25. Wat het hof hiervoor heeft overwogen met betrekking tot de stelplicht en bewijslast in het kader van de mogelijke verjaring van de vordering uit de vaststellingsovereenkomst en de stuiting daarvan, geldt ook voor de vordering uit de meerwerkovereenkomst. [geïntimeerde] beroept zich in dat verband op de brief van 10 maart 2009 waarbij de meerwerkzaamheden door hem zijn gefactureerd. Uitgaande van de datum van die brief is deze vordering tijdig gestuit door de e-mail van [de gemachtigde] van 24 februari 2014. [appellante] betwist echter dat de brief van 10 maart 2009 is verzonden en ontvangen. Het hof zal [geïntimeerde] toelaten om te bewijzen dat deze brief is verzonden en door [appellante] en [betrokkene] is ontvangen.

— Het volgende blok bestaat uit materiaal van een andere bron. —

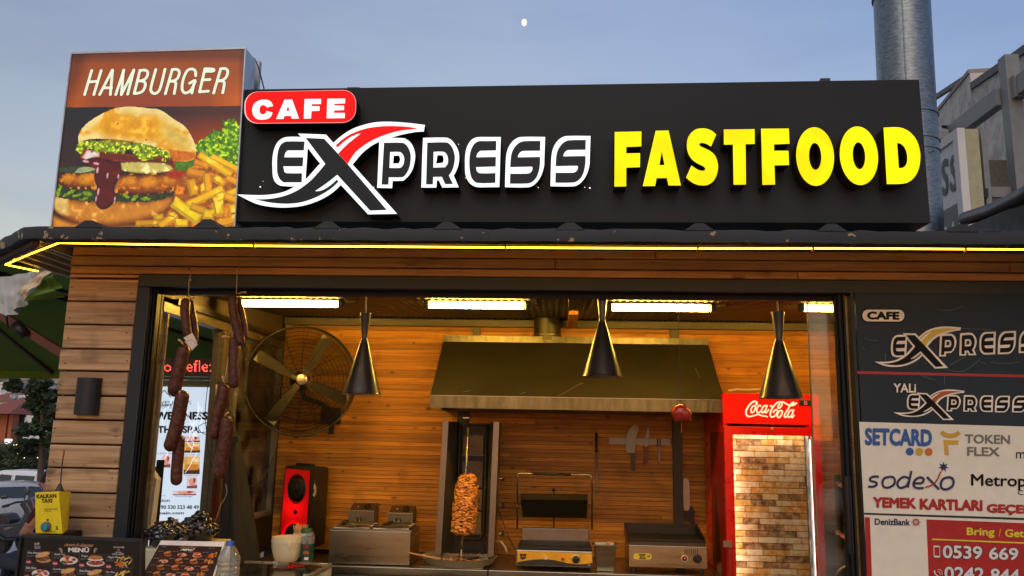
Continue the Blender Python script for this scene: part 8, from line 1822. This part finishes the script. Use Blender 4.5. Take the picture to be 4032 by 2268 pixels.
pr = thing('person', 'person with dark hair sitting behind the plank pillar, one bare arm reaching down', 'person', (hd.x, PYY, gzp))
SKIN = mat('skin', (.52, .27, .18), .5, var=.06); SHIRT = mat('maroon_shirt', (.10, .015, .02), .8); JEAN = mat('jeans', (.04, .055, .09), .8); HAIR = mat('dark_hair', (.02, .012, .008), .6)
hv = lambda x, y, z: Vector((hd.x+x, PYY+y, z))
V = [hv(.1, 0, seat+.02), hv(.09, 0, seat+.2), hv(.05, 0, seat+.4), hv(.03, 0, seat+.5), hv(.02, 0, hd.z-.12), hv(0, 0, hd.z-.02), hv(-.01, 0, hd.z+.07),
     hv(.04, -.18, seat+.47), hv(-.06, -.24, seat+.26), hnd+Vector((.05, .02, .07)), hnd, hv(.04, .18, seat+.47), hv(.0, .25, seat+.25), hv(-.22, .16, seat+.12), hv(-.3, .14, seat+.08),
     hv(.06, -.1, seat), hv(-.38, -.12, seat+.03), hv(-.4, -.12, gzp+.12), hv(-.52, -.12, gzp+.05), hv(.06, .1, seat), hv(-.38, .12, seat+.03), hv(-.4, .12, gzp+.12), hv(-.52, .12, gzp+.05)]
E_ = [(0, 1), (1, 2), (2, 3), (3, 4), (4, 5), (5, 6), (3, 7), (7, 8), (8, 9), (9, 10), (3, 11), (11, 12), (12, 13), (13, 14), (0, 15), (15, 16), (16, 17), (17, 18), (0, 19), (19, 20), (20, 21), (21, 22)]
skinmesh('body', V, E_, [.14, .13, .14, .09, .055, .085, .08, .06, .045, .032, .03, .06, .045, .032, .03, .085, .065, .045, .04, .085, .065, .045, .04], SKIN, pr)
skinmesh('shirt', [V[0], V[1], V[2], V[3], V[7], V[7].lerp(V[8], .6), V[11], V[11].lerp(V[12], .6)], [(0, 1), (1, 2), (2, 3), (3, 4), (4, 5), (3, 6), (6, 7)], [.155, .148, .155, .10, .075, .06, .075, .06], SHIRT, pr)
skinmesh('trousers', [V[0], V[15], V[16], V[17], V[19], V[20], V[21]], [(0, 1), (1, 2), (2, 3), (0, 4), (4, 5), (5, 6)], [.15, .10, .078, .058, .10, .078, .058], JEAN, pr)
MB().ball(hv(.02, 0, hd.z+.045), .105, .095, .10, 18, 12, disp=.1).build('hair', HAIR, pr, smooth=True); MB().ball(hv(.06, 0, hd.z-.04), .06, .085, .10, 14, 9, disp=.1).build('hair', HAIR, pr, smooth=True)
for k in range(4): 
    d = Vector((-.2+.1*k, -.5, -1)).normalized(); b0 = hnd+Vector((-.02+.013*k, -.01, -.02)); MB().tube([b0, b0+d*.035, b0+d*.065+Vector((.006, 0, 0))], [.009, .0085, .006], 8).build('finger', SKIN, pr, smooth=True)
MB().tube([hnd+Vector((.02, -.01, .01)), hnd+Vector((.045, -.03, -.015)), hnd+Vector((.05, -.04, -.04))], [.011, .009, .007], 8).build('thumb', SKIN, pr, smooth=True)
MB().tube([hv(-.085, 0, hd.z+.01), hv(-.115, 0, hd.z-.015), hv(-.09, 0, hd.z-.03)], [.01, .014, .01], 8).build('nose', SKIN, pr, smooth=True)
for s_ in (-1, 1): MB().ball(hv(-.083, .033*s_, hd.z+.018), .009, n=8, m=6).build('eye', BLACKP, pr, smooth=True); MB().ball(hv(.01, .088*s_, hd.z), .018, .008, .028, 8, 6).build('ear', SKIN, pr, smooth=True)
ch = thing('garden_chair', 'brown garden chair under the seated person behind the pillar', 'chair', (hd.x+.1, PYY, gzp))
BR = mat('brown_resin', (.10, .05, .025), .6); MB().box(hd.x-.3, hd.x+.28, PYY-.24, PYY+.24, seat-.17, seat-.125).build('seat', BR, ch, bevel=.01); MB().hexa([hv(.26, -.24, seat-.12), hv(.26, .24, seat-.12), hv(.38, .24, seat+.36), hv(.38, -.24, seat+.36)], [hv(.30, -.24, seat-.12), hv(.30, .24, seat-.12), hv(.42, .24, seat+.36), hv(.42, -.24, seat+.36)]).build('backrest', BR, ch)
for x_, y_ in ((-.26, -.2), (-.26, .2), (.24, -.2), (.24, .2)): MB().bar(hv(x_, y_, gzp), hv(x_, y_, seat-.172), .04).build('leg', BR, ch)

# ================================================================ RIGHT: PERGOLA, NEIGHBOUR SIGN, BUILDING
PGM = mat('grey_steel_paint', (.22, .23, .225), .5, var=.1)
pg = thing('pergola_frame', 'grey painted square-tube frame at the top right edge', 'frame', (4, 1.7, 0))
pa, pb = P(3963, 500, 1.6), P(4022, 500, 1.6); pt = P(3990, 212, 1.6).z
pa.x = (P(3963, 210, 1.6).x+P(3996, 745, 1.6).x)/2; w_ = 56*5.4/F
MB().box(pa.x, pa.x+w_, 1.6, 1.6+w_, 0, pt).build('post', PGM, pg, bevel=.004)
zt1, zb1 = P(3938, 354, 1.72).z, P(3942, 419, 1.72).z; MB().box(pa.x-.03, pa.x+.04, 1.6+w_+.002, 4.6, zb1, zt1).build('beam', PGM, pg)
zt2, zb2 = P(3990, 300, 1.55).z, P(3990, 372, 1.55).z; MB().box(pa.x+.03, pa.x+.10, .3, 1.598, zb2, zt2).build('beam', PGM, pg)
MB().box(pa.x+.02, pa.x+.11, 1.55, 1.599, zb2-.012, zt2+.012).build('joint_plate', PGM, pg)
sg = thing('neighbour_sign', 'white side sign board with ESS lettering, end-on behind the chimney', 'sign', P(3800, 900, 1.5))
SX = P(3792, 700, 1.5).x; sz1, sz0 = P(3790, 507, 1.5).z, P(3790, 905, 1.5).z; ex_ = P(3868, 700, 1.5).x
MB().box(SX+.001, ex_, 1.5, 4.8, sz0-.4, sz1).build('case', mat('pale_yellow_side', (.42, .40, .24), .6), sg, bevel=.003)
MB().box(SX-.006, SX, 1.5, 4.8, sz0-.4, sz1).build('face', mat('sign_face_white', (.58, .60, .60), .4), sg)
MB().box(SX-.02, P(3812, 700, 1.495).x, 1.49, 1.56, sz0-.4, sz1+.004).build('frame', SKYW, sg, bevel=.003); MB().box(SX-.02, SX+.0, 1.561, 4.8, sz1-.06, sz1+.004).build('frame', SKYW, sg)
zb_ = PX(3792, 789, SX).z; MB().box(SX-.009, SX-.0062, 1.562, 4.78, sz0-.38, zb_).build('lower_band', mat('band_grey', (.10, .12, .12), .5), sg)
def sgt(s, x0, y0, x1, y1, x2, y2, x3, y3, m, bold=.02): mb = MB(); lettering(s, [PX(x0, y0, SX-.012), PX(x1, y1, SX-.012), PX(x2, y2, SX-.012), PX(x3, y3, SX-.012)], mb, bold=bold); mb.build('lettering', m, sg, recalc=False)
DG = mat('sign_letter_grey', (.06, .065, .07), .5)
sgt('S', 3740, 613, 3767, 600, 3767, 752, 3740, 760, DG, .03); sgt('S', 3706, 632, 3733, 617, 3733, 768, 3706, 776, DG, .03); sgt('E', 3676, 650, 3700, 637, 3700, 780, 3676, 790, DG, .03)
sgt('RA', 3708, 898, 3772, 862, 3772, 960, 3708, 985, SKYW, .03)
for y_ in (532, 548, 735): p = P(3852, y_, 1.498); MB().lathe(p, [(.004, 0), (.004, .003)], 8, (0, -1, 0)).build('screw', ALU, sg)
MB().box(P(3868, 600, 1.55).x, P(3890, 600, 1.55).x, 1.55, 1.6, sz0-.3, P(3880, 506, 1.55).z).build('support', PGM, sg); MB().box(P(3860, 760, 1.54).x, P(3885, 760, 1.54).x, 1.52, 1.549, P(3870, 780, 1.54).z, P(3870, 745, 1.54).z).build('bracket', BLACKM, sg)
MB().box(P(3890, 760, 1.62).x, pa.x-.002, 1.66, 1.70, P(3900, 775, 1.66).z, P(3900, 735, 1.66).z).build('cross_bar', PGM, sg)
fld = thing('floodlight', 'small grey floodlight above the neighbour sign beside the chimney', 'floodlight', P(3710, 545, 2.4))
MB().hexa([P(3690, 508, 2.3), P(3735, 520, 2.3), P(3738, 538, 2.3), P(3692, 548, 2.3)], [P(3700, 496, 2.45), P(3738, 508, 2.45), P(3738, 526, 2.45), P(3700, 536, 2.45)]).build('head', mat('flood_grey', (.3, .3, .27), .5), fld, bevel=.003); MB().tube([P(3712, 498, 2.4), P(3735, 500, 2.45), P(3745, 530, 2.5)], .012, 6).build('arm', BLACKM, fld)
aw = thing('brown_gutter', 'dark brown gutter beam running back above the kiosk roof at the right edge', 'gutter', (3.2, .8, 2.6))
gx = P(4032, 765, .15).x; gz_ = P(4032, 765, .15).z; xe = 1.5
ge = P(3800, 862, 1.35)
MB().tube([P(4110, 722, .1), P(4032, 768, .35), P(3915, 825, .9), ge], .042, 16).build('beam', mat('brown_gutter_metal', (.035, .018, .016), .4, .2), aw, smooth=True, auto=40)
MB().hexa([P(3800, 895, 1.3), P(4120, 760, .12), P(4140, 905, .12), P(3790, 925, 1.3)], [P(3800, 890, 1.4)+Vector((.1, 0, 0)), P(4120, 760, .3)+Vector((.1, 0, 0)), P(4140, 905, .3)+Vector((.1, 0, 0)), P(3790, 925, 1.4)+Vector((.1, 0, 0))]).build('flashing', mat('dark_under', (.02, .014, .012), .6), aw)
bd = thing('grey_building', 'weathered grey plaster building with roof railing at the right', 'building', P(3850, 900, 11))
PLA, n, L_ = newmat('weathered_plaster'); b = n['Principled BSDF']; g = n.new('ShaderNodeNewGeometry'); nz = n.new('ShaderNodeTexNoise'); nz.inputs['Scale'].default_value = 2.2; nz.inputs['Detail'].default_value = 9; nz.inputs['Roughness'].default_value = .68; nz.inputs['Distortion'].default_value = .8; L_(g.outputs['Position'], nz.inputs['Vector']); rp = n.new('ShaderNodeValToRGB'); e = rp.color_ramp.elements; e[0].position = .34; e[0].color = (.30, .29, .26, 1); e[1].position = .6; e[1].color = (.62, .61, .56, 1); L_(nz.outputs[0], rp.inputs[0]); L_(rp.outputs[0], b.inputs['Base Color']); b.inputs['Roughness'].default_value = .9
def slab(a, b_, zb, th, name, m, parent):
    a, b_ = Vector(a), Vector(b_); d = (b_-a); nn = Vector((-d.y, d.x, 0)).normalized()*th
    if nn.x < 0: nn = -nn
    za, zc = (zb, zb) if zb <= 0 else (a.z-zb, b_.z-zb)
    MB().hexa([Vector((a.x, a.y, za)), Vector((b_.x, b_.y, zc)), b_, a], [Vector((a.x, a.y, za))+nn, Vector((b_.x, b_.y, zc))+nn, b_+nn, a+nn]).build(name, m, parent)
A1, B1 = P(3640, 450, 14), P(3824, 342, 11.2); A1.z = B1.z = (A1.z+B1.z)/2; slab(A1, B1, -1, .3, 'wall', PLA, bd)
C1, D1 = P(3832, 350, 11), P(4180, 112, 7.3); slab(C1, D1, -1, .3, 'wall', PLA, bd)
slab(A1+Vector((-.03, 0, .06)), B1+Vector((-.03, 0, .06)), .075, .4, 'coping', mat('coping_stone', (.30, .27, .24), .8), bd); MB().hexa([P(3820, 345, 11.1), P(3862, 338, 11.1), P(3862, 344, 11.1), P(3820, 352, 11.1)], [P(3820, 345, 11.5), P(3862, 338, 11.5), P(3862, 344, 11.5), P(3820, 352, 11.5)]).build('corner_slab', mat('coping_stone', (.30, .27, .24)), bd)
slab(C1+Vector((-.05, 0, .12)), D1+Vector((-.05, 0, .12)), .13, .25, 'roof_edge', mat('slate_edge', (.12, .12, .12), .7), bd)
slab(D1, D1+Vector((5, -.3, -.4)), -1, .3, 'wall', PLA, bd)
MB().box(P(3893, 660, 9).x, P(3990, 660, 9).x, 9, 9.4, -1, P(3940, 630, 9).z).build('lower_wing', mat('brown_render', (.12, .105, .085), .9, var=.2), bd)
rA, rB = P(3655, 402, 14), P(3838, 284, 11.2); MB().bar(rA, rB, .09).build('handrail', mat('rail_brown', (.05, .04, .035), .5), bd)
for px, y0_, y1_ in ((3784, 322, 352), (3826, 296, 340)): 
    t = (px-3655)/(3838-3655); q_ = rA.lerp(rB, t); MB().bar(q_+Vector((0, 0, -.02)), Vector((q_.x, q_.y, A1.z+.0)), .10).build('rail_post', mat('rail_post', (.13, .12, .10), .5), bd)
print('objects', len(bpy.data.objects))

26. In afwachting van de bewijslevering zal het hof iedere verdere beslissing aanhouden. Aan de beoordeling van de derde en vierde grief van [appellante] in het principaal appel komt het hof in dit arrest dus nog niet toe. Hetzelfde geldt voor de eerste en tweede grief van [geïntimeerde] in het incidenteel appel.